A resposta elegante é a de um conservador que pensa um Brasil para o futuro permanente produtor e exportador de matérias-primas e alimentos; sabe que a expansão agropecuária exige infraestrutura energética e de transporte, a cargo do setor público. De forma oculta, se manifesta contra a industrialização; desconhece que 80% da população é urbana e 50% é metropolitana. Vale a pena visualizar a planta baixa desse pensamento conservador. Ele sabe que a energia solar, um bom regime climático e solos agrícolas de alguma qualidade produzem grãos (soja, milho, arroz, feijão, amendoim etc.); produzem matérias-primas vegetais (algodão, mamona, cana-de-açúcar, etanos, óleo de palma etc. e até madeira para papel); produzem capim e leguminosas que bois, carneiros e cabras transformam em proteína vermelha.
Com bastante facilidade, os grãos e os resíduos de seu beneficiamento servem para rações que nutrem aves de corte, porcos e, agora, peixes da piscicultura organizada. Tudo isso acontece no perímetro do estabelecimento agrícola e o desempenho depende da variedade de semente, grau de correção e fertilização do solo, combate às ervas daninhas e alguns insetos esfomeados; porém, a variável não controlável é o estado de humor de São Pedro. Derrubar mata virgem, utilizar caixa de fósforo, já garante uma terra com início de fertilidade. Prosperando, o estabelecimento irá comprar máquinas agrícolas, constituir um estoque de fertilizantes e defensivos agrícolas, construir algumas edificações e, se não tiver ligação com nenhuma rede elétrica, instalar um gerador a diesel. São relativamente reduzidos esses investimentos.
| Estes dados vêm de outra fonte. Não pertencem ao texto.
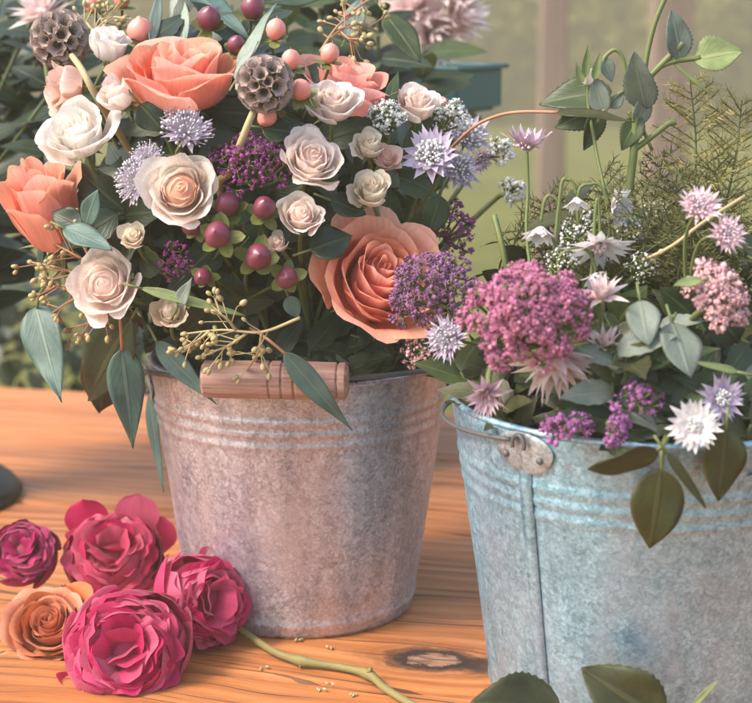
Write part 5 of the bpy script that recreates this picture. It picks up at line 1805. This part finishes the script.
front_leaf('olive leaf with rounded back in front of the foot of the blue bucket', at(560, 712, 0.90), at(472, 702, 0.89), 0.042, (0.1, -0.75, 0.7))
front_leaf('olive leaf rising to a point in front of the foot of the blue bucket', at(664, 722, 0.875), at(582, 668, 0.885), 0.040, (-0.4, -0.8, 0.45))
front_leaf('thin light green shoot at the lower right corner', at(694, 704, 0.87), at(718, 680, 0.87), 0.004, (0, -1, 0.3), 'leaf_light', 'blade')

# ------------------------------------------------------------------ behind: tray of pale flowers on a crate, black bucket
cy = 1.62
tc = at(452, 112, cy)
cz = tc.z
cr_ = thing('wooden_crate', 'dark wooden crate under the teal tray, behind the left bouquet', 'crate', Matrix.Translation((tc.x - 0.09, cy + 0.02, 0)))
for k in range(4):
    z0 = 0.004 + k * (cz - 0.01) / 4
    z1 = z0 + (cz - 0.01) / 4 - 0.012
    mb = MB()
    mb.box((-0.13, -0.10, z0), (0.06, -0.09, z1))
    mb.box((-0.13, 0.09, z0), (0.06, 0.10, z1))
    mb.box((-0.13, -0.089, z0), (-0.12, 0.089, z1))
    mb.box((0.05, -0.089, z0), (0.06, 0.089, z1))
    mb.build('slat', M['crate'], cr_, smooth=False)
for x in (-0.119, 0.029):
    for y in (-0.089, 0.069):
        mb = MB()
        mb.box((x, y, 0.0), (x + 0.02, y + 0.02, cz - 0.006))
        mb.build('corner_post', M['crate'], cr_, smooth=False)
mb = MB()
mb.box((-0.13, -0.10, cz - 0.0059), (0.06, 0.10, cz - 0.001))
mb.build('lid', M['crate'], cr_, smooth=False)
tray = thing('plastic_tray', 'teal green plastic tray holding pale pink flowers at the back', 'tray', Matrix.Translation((tc.x, cy, cz)) @ Matrix.Rotation(math.radians(-28), 4, 'Z'))
mb = MB()
x0, x1, y0, y1, h = -0.16, 0.030, -0.055, 0.055, 0.042
w = 0.004
mb.box((x0 + .006, y0 + .006, 0), (x1 - .006, y1 - .006, 0.004))
for lo, hi in (((x0, y0, 0.0041), (x1, y0 + w, h)), ((x0, y1 - w, 0.0041), (x1, y1, h)), ((x0, y0 + w, 0.0041), (x0 + w, y1 - w, h)), ((x1 - w, y0 + w, 0.0041), (x1, y1 - w, h))):
    mb.box(lo, hi)
mb.build('body', M['teal'], tray, smooth=False, bevel=0.0012)
mb = MB()
e = 0.006
for lo, hi in (((x0 - e, y0 - e, h + .0003), (x1 + e, y0 + w, h + .005)), ((x0 - e, y1 - w, h + .0003), (x1 + e, y1 + e, h + .005)), ((x0 - e, y0 + w, h + .0003), (x0 + w, y1 - w, h + .005)), ((x1 - w, y0 + w, h + .0003), (x1 + e, y1 - w, h + .005))):
    mb.box(lo, hi)
mb.build('rim', M['teal'], tray, smooth=False, bevel=0.0015)
mb = MB()
mb.box((x0 + w + .001, y0 + w + .001, 0.0045), (-0.03, y1 - w - .001, h - 0.008))
mb.build('foam', M['soil'], tray, smooth=False, bevel=0.004)


def tray_stem(px, py, Y=cy):
    return spline([at(px, py, Y), at(px - 4, py + 30, Y), V((tc.x - 0.05, cy, cz + 0.03))], 5)


BRG = 'pale pink flowers in the teal tray'
for i, (px, py, d, sz) in enumerate(((436, 34, (0.3, -0.8, -0.35), 74), (462, 14, (0.7, -0.5, 0.2), 66), (412, 6, (-0.2, -0.6, 0.7), 70), (442, -16, (0.2, -0.5, 0.9), 70))):
    serruria(('large pale pink pointed flower hanging lowest over the teal tray', 'pale pink pointed flower turned right above the teal tray', 'pale pink pointed flower left of the others at the top', 'pale pink pointed flower cut by the top edge')[i],
             at(px, py, cy - 0.04), d, sz, None, 60 + i, group=BRG, stem_pts=tray_stem(px, py + 6, cy - 0.03), layers=4, n=12)
serruria('blurred pale pink flower behind the left seed pod at the top left', at(40, 10, 1.40), (-0.3, -0.5, 0.8), 60, None, 66, stem_pts=spline([at(40, 16, 1.40), at(60, 120, 1.36), at(160, 280, 1.25), V((A1[0], A1[1] + .03, 0.2))], 6))
# leafy branches behind the bouquet
rgb = random.Random(9)
for i in range(16):
    px = rgb.uniform(285, 455) if i < 10 else rgb.uniform(150, 290)
    py = rgb.uniform(-10, 120)
    if i < 10 and px > 425:
        py = rgb.uniform(-20, 40)
    p = at(px, py, 1.46 + rgb.uniform(-.06, .06))
    Mx = Matrix.Translation(p)
    root = thing('leafy_sprig', 'blurred leafy sprig at the back behind the left bouquet', 'foliage', Mx, 'leafy sprigs at the back')
    inv = Mx.inverted()
    mb = MB()
    for m in range(11):
        a = m * 2.4
        b_ = p - V((0, 0, 0.014 * m * 0.8))
        d = V((math.cos(a), math.sin(a) * 0.7 - 0.2, rgb.uniform(0, 0.8)))
        L = rgb.uniform(0.04, 0.065)
        leaf(mb, leaf_frame(b_, b_ + d, V((0, -0.6, 0.8))), L, L * 0.5, 0.2, 0.15, 'ovate', 0, nv=10, nu=4)
    mb.build('leaves', M[rgb.choice(('leaf_dark', 'leaf_mid', 'leaf_dark'))], root, inv=inv)
    mb = MB()
    mb.tube(spline([p + V((0, 0, .01)), p - V((0, 0, .12)), V((p.x * 0.8 - 0.02, p.y - .02, 0.005))], 6), 0.0018, 5)
    mb.build('stem', M['stem_dark'], root, inv=inv)

bp = on_table(28, 497)
bx = bp.x - 0.111
kb = thing('black_vase', 'black vase with a flared foot at the far left behind the roses', 'vase', Matrix.Translation((bx, bp.y, 0)))
mb = MB()
mb.lathe([(0.0, 0.003), (0.097, 0.003), (0.101, 0.0), (0.104, 0.004), (0.098, 0.012), (0.082, 0.024), (0.060, 0.042), (0.042, 0.07), (0.034, 0.11), (0.036, 0.17), (0.046, 0.205), (0.052, 0.214), (0.050, 0.216), (0.042, 0.206), (0.031, 0.17), (0.029, 0.11), (0.037, 0.07), (0.050, 0.045), (0.0, 0.020)], 48)
mb.build('body', M['black'], kb)
mb = MB()
mb.tube([(0.052 * math.cos(t), 0.052 * math.sin(t), 0.2150) for t in np.linspace(0, 2 * PI, 40)], 0.0022, 6)
mb.build('rim', M['black'], kb)
BUCKET['black'] = (bx, bp.y, 0.1, 0.21)
for i in range(34):
    a = rgb.uniform(0, 6.28)
    q = rgb.uniform(0.02, 0.15)
    p = V((bx + math.cos(a) * q + 0.045, bp.y + math.sin(a) * q, 0.26 + rgb.uniform(0, 0.22)))
    Mx = Matrix.Translation(p)
    root = thing('leafy_sprig', 'dark leafy sprig standing in the black vase at the far left', 'foliage', Mx, 'sprigs in the black vase')
    inv = Mx.inverted()
    mb = MB()
    for m in range(12):
        an = m * 2.4
        b_ = p - V((0, 0, 0.012 * m * 0.8))
        d = V((math.cos(an), math.sin(an), rgb.uniform(0, 0.8)))
        L = rgb.uniform(0.04, 0.065)
        leaf(mb, leaf_frame(b_, b_ + d, V((0, -0.5, 0.8))), L, L * 0.5, 0.2, 0.15, 'ovate', 0, nv=10, nu=4)
    mb.build('leaves', M['leaf_dark'], root, inv=inv)
    mb = MB()
    mb.tube(spline([p + V((0, 0, .01)), V((bx + (p.x - bx) * .12, bp.y + (p.y - bp.y) * .12, 0.2)), V((bx, bp.y, 0.03))], 6), 0.0018, 5)
    mb.build('stem', M['stem_dark'], root, inv=inv)

# dark shrub on the lawn behind the left part of the table
sh0 = V((-0.50, 2.42, GZ))
shr = thing('shrub', 'dark green shrub on the lawn behind the left end of the table', 'shrub', Matrix.Translation(sh0))
mb, sb = MB(), MB()
rs = random.Random(12)
for k in range(16):
    e = V((rs.uniform(-0.42, 0.40), rs.uniform(-0.16, 0.16), rs.uniform(0.45, 0.85)))
    sb.tube(spline([V((e.x * 0.15, e.y * 0.15, -0.03)), V((e.x * 0.6, e.y * 0.6, e.z * 0.55)), e], 5), [0.006 - 0.0003 * i for i in range(11)], 5, 0.3, False)
for k in range(2200):
    u = V((rs.gauss(0, 1), rs.gauss(0, 1), rs.gauss(0, 1))).normalized() * rs.uniform(0.6, 1.0)
    lump = 1 + 0.25 * mnoise.noise(u * 2.2)
    q = V((u.x * 0.52 * lump, u.y * 0.22 * lump, 0.44 + u.z * 0.44 * lump))
    F = frame(q, u + V((rs.gauss(0, .5), rs.gauss(0, .5) - .3, rs.gauss(0, .5) + .4)), rs.uniform(0, 6.3))
    leaf(mb, F, rs.uniform(0.035, 0.06), rs.uniform(0.018, 0.028), 0.2, 0.2, 'ovate', nv=5, nu=2)
mb.build('foliage', M['leaf_dark'], shr)
sb.build('branches', M['crate'], shr)

# ------------------------------------------------------------------ light and air
w = bpy.data.worlds.new('World')
SC.world = w
w.use_nodes = True
nt = w.node_tree
nt.nodes.clear()
sky = nt.nodes.new('ShaderNodeTexSky')
sky.sky_type = 'NISHITA'
sky.sun_disc = False
SUN_EL, SUN_AZ = math.radians(46), math.radians(-112)      # azimuth from +Y towards +X
sky.sun_elevation = SUN_EL
sky.sun_rotation = SUN_AZ
sky.air_density = 1.0
sky.dust_density = 3.0
bg = nt.nodes.new('ShaderNodeBackground')
bg.inputs[1].default_value = 0.13
ow = nt.nodes.new('ShaderNodeOutputWorld')
nt.links.new(sky.outputs[0], bg.inputs[0])
nt.links.new(bg.outputs[0], ow.inputs[0])
sl = bpy.data.lights.new('sun', 'SUN')
sl.energy = 1.5
sl.angle = math.radians(16)
sl.color = (1.0, 0.90, 0.78)
so = bpy.data.objects.new('sun', sl)
COL.objects.link(so)
sd = V((math.sin(SUN_AZ) * math.cos(SUN_EL), math.cos(SUN_AZ) * math.cos(SUN_EL), math.sin(SUN_EL)))
so.rotation_euler = sd.to_track_quat('Z', 'Y').to_euler()
so.location = sd * 5

hz = MB()
hz.box((-22, -3, GZ - 1.0), (22, 24, 4.2))
ho = hz.build('haze', M['wire'], None, smooth=False)
ho['kind'] = 'stuff'
hm_, hn, hout = new_mat('sunlit haze')
pv = hn.nodes.new('ShaderNodeVolumePrincipled')
pv.inputs['Color'].default_value = (1.0, 0.90, 0.60, 1)
pv.inputs['Density'].default_value = 0.026
pv.inputs['Anisotropy'].default_value = 0.1
hn.links.new(pv.outputs[0], hout.inputs['Volume'])
ho.data.materials.clear()
ho.data.materials.append(hm_)

SC.view_settings.view_transform = 'Standard'
SC.view_settings.look = 'None'
SC.view_settings.exposure = 1.66
SC.view_settings.gamma = 1.0
SC.render.engine = 'CYCLES'
SC.cycles.use_denoising = True
SC.cycles.max_bounces = 10
SC.cycles.diffuse_bounces = 6
SC.cycles.transmission_bounces = 4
No momento em que o produto sai do estabelecimento agrícola, quase sempre por caminhão, segue para um porto preparado para carregar graneleiros. Com a mecanização, o circuito agrícola gera poucos empregos e, nos momentos de colheita, subcontrata (via "gatos") a população boia-fria, que ostenta padrões de quase miséria - esse foi o Brasil da República Velha, que reaqueceu o coração dos conservadores com a difusão neoliberal do sonho da globalização.
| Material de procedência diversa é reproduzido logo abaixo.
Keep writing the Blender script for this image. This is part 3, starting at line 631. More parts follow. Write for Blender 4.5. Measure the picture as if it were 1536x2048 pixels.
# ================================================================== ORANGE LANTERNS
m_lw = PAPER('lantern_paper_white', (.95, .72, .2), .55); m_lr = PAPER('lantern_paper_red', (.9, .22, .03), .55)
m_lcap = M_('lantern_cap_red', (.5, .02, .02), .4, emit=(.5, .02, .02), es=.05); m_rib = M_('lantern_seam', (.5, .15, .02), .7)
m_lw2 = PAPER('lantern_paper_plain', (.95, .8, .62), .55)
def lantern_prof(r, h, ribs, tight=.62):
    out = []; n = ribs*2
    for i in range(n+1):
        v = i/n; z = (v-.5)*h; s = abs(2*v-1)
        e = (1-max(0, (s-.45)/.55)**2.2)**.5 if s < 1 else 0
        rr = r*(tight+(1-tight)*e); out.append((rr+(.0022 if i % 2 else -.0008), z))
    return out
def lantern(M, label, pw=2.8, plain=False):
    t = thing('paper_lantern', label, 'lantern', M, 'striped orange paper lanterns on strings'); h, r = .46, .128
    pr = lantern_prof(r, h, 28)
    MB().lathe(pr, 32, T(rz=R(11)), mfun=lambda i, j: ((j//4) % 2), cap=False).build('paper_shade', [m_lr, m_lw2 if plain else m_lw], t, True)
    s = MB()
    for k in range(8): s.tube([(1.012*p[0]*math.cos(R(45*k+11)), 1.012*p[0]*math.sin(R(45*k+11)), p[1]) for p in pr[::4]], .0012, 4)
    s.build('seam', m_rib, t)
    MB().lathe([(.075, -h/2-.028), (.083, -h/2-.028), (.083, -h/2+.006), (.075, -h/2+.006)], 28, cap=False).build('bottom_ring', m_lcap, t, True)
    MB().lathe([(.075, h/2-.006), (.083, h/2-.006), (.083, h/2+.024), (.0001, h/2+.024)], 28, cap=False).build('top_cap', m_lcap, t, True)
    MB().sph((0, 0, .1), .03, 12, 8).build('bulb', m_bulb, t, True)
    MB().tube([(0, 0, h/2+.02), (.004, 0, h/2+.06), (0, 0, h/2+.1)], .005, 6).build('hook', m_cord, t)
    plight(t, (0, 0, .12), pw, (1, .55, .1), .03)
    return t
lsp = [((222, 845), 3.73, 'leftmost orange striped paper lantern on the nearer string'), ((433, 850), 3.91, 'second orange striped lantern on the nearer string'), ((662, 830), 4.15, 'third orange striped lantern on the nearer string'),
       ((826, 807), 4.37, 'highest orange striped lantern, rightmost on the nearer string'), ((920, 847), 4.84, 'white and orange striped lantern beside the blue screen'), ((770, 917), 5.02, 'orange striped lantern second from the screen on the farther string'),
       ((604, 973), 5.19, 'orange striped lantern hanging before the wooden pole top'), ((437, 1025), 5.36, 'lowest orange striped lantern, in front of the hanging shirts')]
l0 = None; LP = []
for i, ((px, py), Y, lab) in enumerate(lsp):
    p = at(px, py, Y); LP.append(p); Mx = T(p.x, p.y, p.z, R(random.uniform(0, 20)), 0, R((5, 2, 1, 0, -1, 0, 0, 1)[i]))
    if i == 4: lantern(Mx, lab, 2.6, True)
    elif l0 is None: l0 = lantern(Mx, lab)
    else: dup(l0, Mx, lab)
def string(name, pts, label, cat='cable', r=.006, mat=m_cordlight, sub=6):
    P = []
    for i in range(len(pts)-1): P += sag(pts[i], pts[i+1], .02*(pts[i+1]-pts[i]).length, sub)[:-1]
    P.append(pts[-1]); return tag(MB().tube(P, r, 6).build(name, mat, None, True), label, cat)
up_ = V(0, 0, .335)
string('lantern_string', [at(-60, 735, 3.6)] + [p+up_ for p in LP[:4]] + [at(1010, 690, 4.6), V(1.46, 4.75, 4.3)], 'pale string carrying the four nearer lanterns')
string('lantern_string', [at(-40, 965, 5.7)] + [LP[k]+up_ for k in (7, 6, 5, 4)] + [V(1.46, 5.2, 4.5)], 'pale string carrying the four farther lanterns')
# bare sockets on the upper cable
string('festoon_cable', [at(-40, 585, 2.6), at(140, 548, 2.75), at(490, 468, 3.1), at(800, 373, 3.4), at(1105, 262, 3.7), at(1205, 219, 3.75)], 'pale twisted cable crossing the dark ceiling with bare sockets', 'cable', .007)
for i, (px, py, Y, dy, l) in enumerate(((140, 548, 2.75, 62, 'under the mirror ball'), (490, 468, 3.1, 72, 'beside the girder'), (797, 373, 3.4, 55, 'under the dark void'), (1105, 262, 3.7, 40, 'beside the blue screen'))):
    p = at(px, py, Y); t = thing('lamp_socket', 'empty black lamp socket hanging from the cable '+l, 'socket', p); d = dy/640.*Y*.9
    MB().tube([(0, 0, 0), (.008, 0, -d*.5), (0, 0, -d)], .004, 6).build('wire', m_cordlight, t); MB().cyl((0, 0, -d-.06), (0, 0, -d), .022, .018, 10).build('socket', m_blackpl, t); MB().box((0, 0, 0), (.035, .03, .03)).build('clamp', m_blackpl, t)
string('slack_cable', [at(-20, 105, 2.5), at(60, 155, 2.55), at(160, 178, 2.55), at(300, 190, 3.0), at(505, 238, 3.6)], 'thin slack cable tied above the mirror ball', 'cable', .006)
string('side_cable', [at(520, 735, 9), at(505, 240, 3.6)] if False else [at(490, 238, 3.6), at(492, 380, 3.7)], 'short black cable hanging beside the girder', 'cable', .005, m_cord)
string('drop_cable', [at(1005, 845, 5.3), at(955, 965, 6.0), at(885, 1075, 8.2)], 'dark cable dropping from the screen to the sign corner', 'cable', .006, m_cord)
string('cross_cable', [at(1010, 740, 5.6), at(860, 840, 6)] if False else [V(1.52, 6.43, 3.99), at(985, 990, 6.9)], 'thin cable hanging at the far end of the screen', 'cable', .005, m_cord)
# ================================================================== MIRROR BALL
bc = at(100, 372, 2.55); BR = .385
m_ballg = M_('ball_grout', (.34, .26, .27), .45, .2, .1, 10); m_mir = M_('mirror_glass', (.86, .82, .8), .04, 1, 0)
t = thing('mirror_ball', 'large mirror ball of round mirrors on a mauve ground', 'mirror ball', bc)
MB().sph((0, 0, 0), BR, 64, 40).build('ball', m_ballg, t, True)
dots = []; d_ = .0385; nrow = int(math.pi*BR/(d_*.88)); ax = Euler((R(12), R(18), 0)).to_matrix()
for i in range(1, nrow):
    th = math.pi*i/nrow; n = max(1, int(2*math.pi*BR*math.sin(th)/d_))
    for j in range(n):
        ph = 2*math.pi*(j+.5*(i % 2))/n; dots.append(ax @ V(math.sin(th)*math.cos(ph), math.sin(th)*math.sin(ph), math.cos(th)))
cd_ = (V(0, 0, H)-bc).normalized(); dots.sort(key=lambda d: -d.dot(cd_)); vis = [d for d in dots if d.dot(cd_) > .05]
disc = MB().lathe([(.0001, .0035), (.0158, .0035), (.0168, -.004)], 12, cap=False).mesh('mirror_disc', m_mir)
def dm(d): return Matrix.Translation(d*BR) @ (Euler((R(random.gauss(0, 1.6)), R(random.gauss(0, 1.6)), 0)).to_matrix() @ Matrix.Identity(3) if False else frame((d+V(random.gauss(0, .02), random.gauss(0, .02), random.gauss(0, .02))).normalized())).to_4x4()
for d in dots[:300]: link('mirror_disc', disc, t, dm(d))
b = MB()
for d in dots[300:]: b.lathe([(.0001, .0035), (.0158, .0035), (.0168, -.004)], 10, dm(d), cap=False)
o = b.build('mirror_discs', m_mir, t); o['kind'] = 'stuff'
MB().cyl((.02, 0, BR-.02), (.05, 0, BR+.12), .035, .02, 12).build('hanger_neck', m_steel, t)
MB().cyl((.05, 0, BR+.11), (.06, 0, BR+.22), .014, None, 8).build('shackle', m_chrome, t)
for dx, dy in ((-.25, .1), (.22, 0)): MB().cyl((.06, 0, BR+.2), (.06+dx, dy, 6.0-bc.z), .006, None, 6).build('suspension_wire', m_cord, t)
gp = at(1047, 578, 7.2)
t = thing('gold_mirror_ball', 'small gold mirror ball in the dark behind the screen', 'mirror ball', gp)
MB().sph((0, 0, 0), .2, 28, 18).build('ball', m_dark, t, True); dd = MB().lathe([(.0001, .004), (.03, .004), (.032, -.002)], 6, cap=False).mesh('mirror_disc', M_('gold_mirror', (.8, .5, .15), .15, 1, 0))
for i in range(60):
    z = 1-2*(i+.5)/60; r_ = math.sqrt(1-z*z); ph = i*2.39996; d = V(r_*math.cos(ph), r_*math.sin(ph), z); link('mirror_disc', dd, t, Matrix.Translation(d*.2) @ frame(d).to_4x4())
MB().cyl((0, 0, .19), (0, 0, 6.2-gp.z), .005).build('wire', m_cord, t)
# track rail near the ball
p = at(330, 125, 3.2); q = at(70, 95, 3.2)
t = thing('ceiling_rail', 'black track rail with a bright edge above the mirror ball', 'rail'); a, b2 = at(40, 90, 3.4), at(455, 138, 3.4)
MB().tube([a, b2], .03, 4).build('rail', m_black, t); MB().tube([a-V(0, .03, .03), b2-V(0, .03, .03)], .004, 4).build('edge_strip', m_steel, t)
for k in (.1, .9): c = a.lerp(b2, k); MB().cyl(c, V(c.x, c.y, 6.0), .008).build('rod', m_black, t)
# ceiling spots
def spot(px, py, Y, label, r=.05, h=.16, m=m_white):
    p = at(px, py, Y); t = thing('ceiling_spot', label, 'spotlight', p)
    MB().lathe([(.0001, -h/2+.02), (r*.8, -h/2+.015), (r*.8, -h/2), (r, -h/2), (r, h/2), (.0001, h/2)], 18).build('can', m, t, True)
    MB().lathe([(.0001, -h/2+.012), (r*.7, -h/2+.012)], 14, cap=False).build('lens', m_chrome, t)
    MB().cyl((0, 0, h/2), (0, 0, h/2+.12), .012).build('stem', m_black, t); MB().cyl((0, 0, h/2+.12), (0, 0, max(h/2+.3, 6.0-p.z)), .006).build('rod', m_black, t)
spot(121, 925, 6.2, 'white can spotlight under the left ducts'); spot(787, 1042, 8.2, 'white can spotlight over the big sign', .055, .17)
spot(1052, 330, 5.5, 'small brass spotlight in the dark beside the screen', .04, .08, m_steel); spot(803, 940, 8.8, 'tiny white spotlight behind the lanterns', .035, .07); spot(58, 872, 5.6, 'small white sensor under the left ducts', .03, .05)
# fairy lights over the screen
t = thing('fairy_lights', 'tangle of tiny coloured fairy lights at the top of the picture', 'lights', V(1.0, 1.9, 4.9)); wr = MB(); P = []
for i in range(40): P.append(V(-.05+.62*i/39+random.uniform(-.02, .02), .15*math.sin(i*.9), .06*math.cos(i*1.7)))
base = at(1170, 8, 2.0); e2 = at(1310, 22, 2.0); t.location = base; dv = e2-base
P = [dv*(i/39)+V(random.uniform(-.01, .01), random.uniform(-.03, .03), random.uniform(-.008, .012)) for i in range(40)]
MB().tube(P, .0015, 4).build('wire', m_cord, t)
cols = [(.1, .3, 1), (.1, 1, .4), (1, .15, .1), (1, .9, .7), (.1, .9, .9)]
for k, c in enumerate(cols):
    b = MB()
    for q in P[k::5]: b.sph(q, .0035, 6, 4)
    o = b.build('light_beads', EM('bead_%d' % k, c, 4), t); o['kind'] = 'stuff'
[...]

Nosso conferencista conservador, que não gosta de industrialização e desconhece a distribuição espacial demográfica do povo brasileiro, percebe no Brasil fontes hidrelétricas a serem exploradas e, a partir do pré-sal, uma enorme reserva de combustível não renovável. Isso lhe alimenta o sonho de converter o Brasil num enorme exportador de óleo cru, baratear a gasolina que utiliza e o óleo diesel com que alimenta suas máquinas agrícolas. Para a hidreletricidade, como despreza o povo urbano, propõe que o Brasil seja favorável a indústrias eletrointensivas. Vê, satisfeito, a energia de Tucuruí ser exportada sob a forma de lingotes de alumínio. Não se opõe ao Brasil exportar couro verde para a Itália, Hong Kong e China fazerem calçados que tiram espaço das indústrias calçadistas gaúcha e paulista.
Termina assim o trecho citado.